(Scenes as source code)
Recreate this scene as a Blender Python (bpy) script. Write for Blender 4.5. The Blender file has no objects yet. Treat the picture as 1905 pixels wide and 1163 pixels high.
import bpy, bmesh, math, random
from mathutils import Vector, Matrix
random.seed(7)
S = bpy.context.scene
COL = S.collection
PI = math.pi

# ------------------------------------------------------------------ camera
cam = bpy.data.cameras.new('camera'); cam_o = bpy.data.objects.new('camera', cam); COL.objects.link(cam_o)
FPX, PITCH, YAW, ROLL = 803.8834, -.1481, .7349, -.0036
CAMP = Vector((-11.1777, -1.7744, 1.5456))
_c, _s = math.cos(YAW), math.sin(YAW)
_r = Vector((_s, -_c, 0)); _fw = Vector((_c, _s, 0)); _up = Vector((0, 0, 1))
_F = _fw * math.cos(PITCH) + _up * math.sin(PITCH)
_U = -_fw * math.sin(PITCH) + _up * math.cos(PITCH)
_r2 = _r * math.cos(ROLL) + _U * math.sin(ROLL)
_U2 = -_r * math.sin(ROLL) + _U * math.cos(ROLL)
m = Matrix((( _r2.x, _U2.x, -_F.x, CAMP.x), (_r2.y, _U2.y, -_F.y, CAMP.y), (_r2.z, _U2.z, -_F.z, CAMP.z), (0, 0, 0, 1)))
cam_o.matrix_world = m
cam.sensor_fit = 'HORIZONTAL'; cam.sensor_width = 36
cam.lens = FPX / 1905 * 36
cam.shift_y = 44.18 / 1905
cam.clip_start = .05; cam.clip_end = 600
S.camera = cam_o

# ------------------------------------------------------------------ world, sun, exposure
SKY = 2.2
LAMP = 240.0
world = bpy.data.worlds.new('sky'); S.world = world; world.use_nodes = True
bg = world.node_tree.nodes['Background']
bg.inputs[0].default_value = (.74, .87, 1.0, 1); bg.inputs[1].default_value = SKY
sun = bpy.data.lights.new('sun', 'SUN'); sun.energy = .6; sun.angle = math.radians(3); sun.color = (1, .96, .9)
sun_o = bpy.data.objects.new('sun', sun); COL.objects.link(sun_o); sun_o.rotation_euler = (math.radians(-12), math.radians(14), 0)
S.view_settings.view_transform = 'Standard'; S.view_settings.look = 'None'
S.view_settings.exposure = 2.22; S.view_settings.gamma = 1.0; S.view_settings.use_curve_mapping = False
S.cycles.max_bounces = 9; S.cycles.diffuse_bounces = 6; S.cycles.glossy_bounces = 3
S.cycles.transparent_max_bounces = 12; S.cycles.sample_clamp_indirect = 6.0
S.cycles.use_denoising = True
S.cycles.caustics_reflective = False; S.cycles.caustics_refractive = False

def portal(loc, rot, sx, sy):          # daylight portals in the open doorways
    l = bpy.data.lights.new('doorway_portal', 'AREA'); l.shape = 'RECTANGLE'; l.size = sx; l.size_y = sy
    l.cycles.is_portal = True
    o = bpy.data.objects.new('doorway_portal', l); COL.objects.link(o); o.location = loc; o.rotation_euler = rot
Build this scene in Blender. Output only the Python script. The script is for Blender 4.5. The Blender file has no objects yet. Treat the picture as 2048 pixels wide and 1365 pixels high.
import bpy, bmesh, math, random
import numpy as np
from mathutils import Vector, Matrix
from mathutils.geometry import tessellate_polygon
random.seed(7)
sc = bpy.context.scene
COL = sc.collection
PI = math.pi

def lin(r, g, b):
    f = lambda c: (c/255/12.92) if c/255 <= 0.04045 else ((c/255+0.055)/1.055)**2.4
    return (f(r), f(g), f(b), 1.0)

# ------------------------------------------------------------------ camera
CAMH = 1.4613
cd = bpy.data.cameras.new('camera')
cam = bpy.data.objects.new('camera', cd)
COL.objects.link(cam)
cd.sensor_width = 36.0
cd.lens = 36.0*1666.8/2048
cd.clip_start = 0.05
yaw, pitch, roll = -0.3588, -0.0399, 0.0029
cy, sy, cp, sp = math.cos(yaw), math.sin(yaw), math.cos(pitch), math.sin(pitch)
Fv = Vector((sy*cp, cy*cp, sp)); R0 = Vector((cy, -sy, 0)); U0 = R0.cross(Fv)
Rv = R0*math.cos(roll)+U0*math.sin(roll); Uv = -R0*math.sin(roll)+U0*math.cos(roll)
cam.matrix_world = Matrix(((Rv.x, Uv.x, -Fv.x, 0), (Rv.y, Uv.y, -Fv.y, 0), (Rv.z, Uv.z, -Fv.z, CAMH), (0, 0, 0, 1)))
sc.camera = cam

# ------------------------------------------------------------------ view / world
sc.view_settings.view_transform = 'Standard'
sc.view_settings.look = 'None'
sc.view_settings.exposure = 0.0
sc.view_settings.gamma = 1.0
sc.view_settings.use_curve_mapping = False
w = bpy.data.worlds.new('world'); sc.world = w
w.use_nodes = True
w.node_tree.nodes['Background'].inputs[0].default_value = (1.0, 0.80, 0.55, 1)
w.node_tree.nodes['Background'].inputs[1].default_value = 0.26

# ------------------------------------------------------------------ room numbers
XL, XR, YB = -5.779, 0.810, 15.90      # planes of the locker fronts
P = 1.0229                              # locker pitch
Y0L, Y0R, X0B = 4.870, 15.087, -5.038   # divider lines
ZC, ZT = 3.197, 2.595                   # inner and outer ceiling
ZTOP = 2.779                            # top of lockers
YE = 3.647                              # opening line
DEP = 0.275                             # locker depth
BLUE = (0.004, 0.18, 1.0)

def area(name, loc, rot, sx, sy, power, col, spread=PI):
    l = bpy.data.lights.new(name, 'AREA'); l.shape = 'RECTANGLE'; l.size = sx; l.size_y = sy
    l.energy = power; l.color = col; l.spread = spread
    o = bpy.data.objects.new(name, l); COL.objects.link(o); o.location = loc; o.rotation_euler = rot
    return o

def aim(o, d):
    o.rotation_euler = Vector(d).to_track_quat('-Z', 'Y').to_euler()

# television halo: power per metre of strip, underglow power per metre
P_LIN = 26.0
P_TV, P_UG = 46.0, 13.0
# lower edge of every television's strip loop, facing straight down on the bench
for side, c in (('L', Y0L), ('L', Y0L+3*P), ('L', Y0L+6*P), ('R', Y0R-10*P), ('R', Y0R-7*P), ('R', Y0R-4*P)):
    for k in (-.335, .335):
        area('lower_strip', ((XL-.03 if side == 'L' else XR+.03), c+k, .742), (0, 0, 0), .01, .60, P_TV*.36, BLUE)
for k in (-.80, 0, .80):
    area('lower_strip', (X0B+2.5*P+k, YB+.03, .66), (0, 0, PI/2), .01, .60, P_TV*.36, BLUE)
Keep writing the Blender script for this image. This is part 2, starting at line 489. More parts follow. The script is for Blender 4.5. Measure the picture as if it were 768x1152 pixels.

GIVEN TASK: Print the whole listing again, exactly.

EXPECTED OUTPUT:
Recreate this scene as a Blender Python (bpy) script. Write for Blender 4.5. The Blender file has no objects yet. Treat the picture as 1905 pixels wide and 1163 pixels high.
import bpy, bmesh, math, random
from mathutils import Vector, Matrix
random.seed(7)
S = bpy.context.scene
COL = S.collection
PI = math.pi

# ------------------------------------------------------------------ camera
cam = bpy.data.cameras.new('camera'); cam_o = bpy.data.objects.new('camera', cam); COL.objects.link(cam_o)
FPX, PITCH, YAW, ROLL = 803.8834, -.1481, .7349, -.0036
CAMP = Vector((-11.1777, -1.7744, 1.5456))
_c, _s = math.cos(YAW), math.sin(YAW)
_r = Vector((_s, -_c, 0)); _fw = Vector((_c, _s, 0)); _up = Vector((0, 0, 1))
_F = _fw * math.cos(PITCH) + _up * math.sin(PITCH)
_U = -_fw * math.sin(PITCH) + _up * math.cos(PITCH)
_r2 = _r * math.cos(ROLL) + _U * math.sin(ROLL)
_U2 = -_r * math.sin(ROLL) + _U * math.cos(ROLL)
m = Matrix((( _r2.x, _U2.x, -_F.x, CAMP.x), (_r2.y, _U2.y, -_F.y, CAMP.y), (_r2.z, _U2.z, -_F.z, CAMP.z), (0, 0, 0, 1)))
cam_o.matrix_world = m
cam.sensor_fit = 'HORIZONTAL'; cam.sensor_width = 36
cam.lens = FPX / 1905 * 36
cam.shift_y = 44.18 / 1905
cam.clip_start = .05; cam.clip_end = 600
S.camera = cam_o

# ------------------------------------------------------------------ world, sun, exposure
SKY = 2.2
LAMP = 240.0
world = bpy.data.worlds.new('sky'); S.world = world; world.use_nodes = True
bg = world.node_tree.nodes['Background']
bg.inputs[0].default_value = (.74, .87, 1.0, 1); bg.inputs[1].default_value = SKY
sun = bpy.data.lights.new('sun', 'SUN'); sun.energy = .6; sun.angle = math.radians(3); sun.color = (1, .96, .9)
sun_o = bpy.data.objects.new('sun', sun); COL.objects.link(sun_o); sun_o.rotation_euler = (math.radians(-12), math.radians(14), 0)
S.view_settings.view_transform = 'Standard'; S.view_settings.look = 'None'
S.view_settings.exposure = 2.22; S.view_settings.gamma = 1.0; S.view_settings.use_curve_mapping = False
S.cycles.max_bounces = 9; S.cycles.diffuse_bounces = 6; S.cycles.glossy_bounces = 3
S.cycles.transparent_max_bounces = 12; S.cycles.sample_clamp_indirect = 6.0
S.cycles.use_denoising = True
S.cycles.caustics_reflective = False; S.cycles.caustics_refractive = False

def portal(loc, rot, sx, sy):          # daylight portals in the open doorways
    l = bpy.data.lights.new('doorway_portal', 'AREA'); l.shape = 'RECTANGLE'; l.size = sx; l.size_y = sy
    l.cycles.is_portal = True
    o = bpy.data.objects.new('doorway_portal', l); COL.objects.link(o); o.location = loc; o.rotation_euler = rot
Build this scene in Blender. Output only the Python script. The script is for Blender 4.5. The Blender file has no objects yet. Treat the picture as 2048 pixels wide and 1365 pixels high.
import bpy, bmesh, math, random
import numpy as np
from mathutils import Vector, Matrix
from mathutils.geometry import tessellate_polygon
random.seed(7)
sc = bpy.context.scene
COL = sc.collection
PI = math.pi

def lin(r, g, b):
    f = lambda c: (c/255/12.92) if c/255 <= 0.04045 else ((c/255+0.055)/1.055)**2.4
    return (f(r), f(g), f(b), 1.0)

# ------------------------------------------------------------------ camera
CAMH = 1.4613
cd = bpy.data.cameras.new('camera')
cam = bpy.data.objects.new('camera', cd)
COL.objects.link(cam)
cd.sensor_width = 36.0
cd.lens = 36.0*1666.8/2048
cd.clip_start = 0.05
yaw, pitch, roll = -0.3588, -0.0399, 0.0029
cy, sy, cp, sp = math.cos(yaw), math.sin(yaw), math.cos(pitch), math.sin(pitch)
Fv = Vector((sy*cp, cy*cp, sp)); R0 = Vector((cy, -sy, 0)); U0 = R0.cross(Fv)
Rv = R0*math.cos(roll)+U0*math.sin(roll); Uv = -R0*math.sin(roll)+U0*math.cos(roll)
cam.matrix_world = Matrix(((Rv.x, Uv.x, -Fv.x, 0), (Rv.y, Uv.y, -Fv.y, 0), (Rv.z, Uv.z, -Fv.z, CAMH), (0, 0, 0, 1)))
sc.camera = cam

# ------------------------------------------------------------------ view / world
sc.view_settings.view_transform = 'Standard'
sc.view_settings.look = 'None'
sc.view_settings.exposure = 0.0
sc.view_settings.gamma = 1.0
sc.view_settings.use_curve_mapping = False
w = bpy.data.worlds.new('world'); sc.world = w
w.use_nodes = True
w.node_tree.nodes['Background'].inputs[0].default_value = (1.0, 0.80, 0.55, 1)
w.node_tree.nodes['Background'].inputs[1].default_value = 0.26

# ------------------------------------------------------------------ room numbers
XL, XR, YB = -5.779, 0.810, 15.90      # planes of the locker fronts
P = 1.0229                              # locker pitch
Y0L, Y0R, X0B = 4.870, 15.087, -5.038   # divider lines
ZC, ZT = 3.197, 2.595                   # inner and outer ceiling
ZTOP = 2.779                            # top of lockers
YE = 3.647                              # opening line
DEP = 0.275                             # locker depth
BLUE = (0.004, 0.18, 1.0)

def area(name, loc, rot, sx, sy, power, col, spread=PI):
    l = bpy.data.lights.new(name, 'AREA'); l.shape = 'RECTANGLE'; l.size = sx; l.size_y = sy
    l.energy = power; l.color = col; l.spread = spread
    o = bpy.data.objects.new(name, l); COL.objects.link(o); o.location = loc; o.rotation_euler = rot
    return o

def aim(o, d):
    o.rotation_euler = Vector(d).to_track_quat('-Z', 'Y').to_euler()

# television halo: power per metre of strip, underglow power per metre
P_LIN = 26.0
P_TV, P_UG = 46.0, 13.0
# lower edge of every television's strip loop, facing straight down on the bench
for side, c in (('L', Y0L), ('L', Y0L+3*P), ('L', Y0L+6*P), ('R', Y0R-10*P), ('R', Y0R-7*P), ('R', Y0R-4*P)):
    for k in (-.335, .335):
        area('lower_strip', ((XL-.03 if side == 'L' else XR+.03), c+k, .742), (0, 0, 0), .01, .60, P_TV*.36, BLUE)
for k in (-.80, 0, .80):
    area('lower_strip', (X0B+2.5*P+k, YB+.03, .66), (0, 0, PI/2), .01, .60, P_TV*.36, BLUE)
Keep writing the Blender script for this image. This is part 2, starting at line 489. More parts follow. The script is for Blender 4.5. Measure the picture as if it were 768x1152 pixels.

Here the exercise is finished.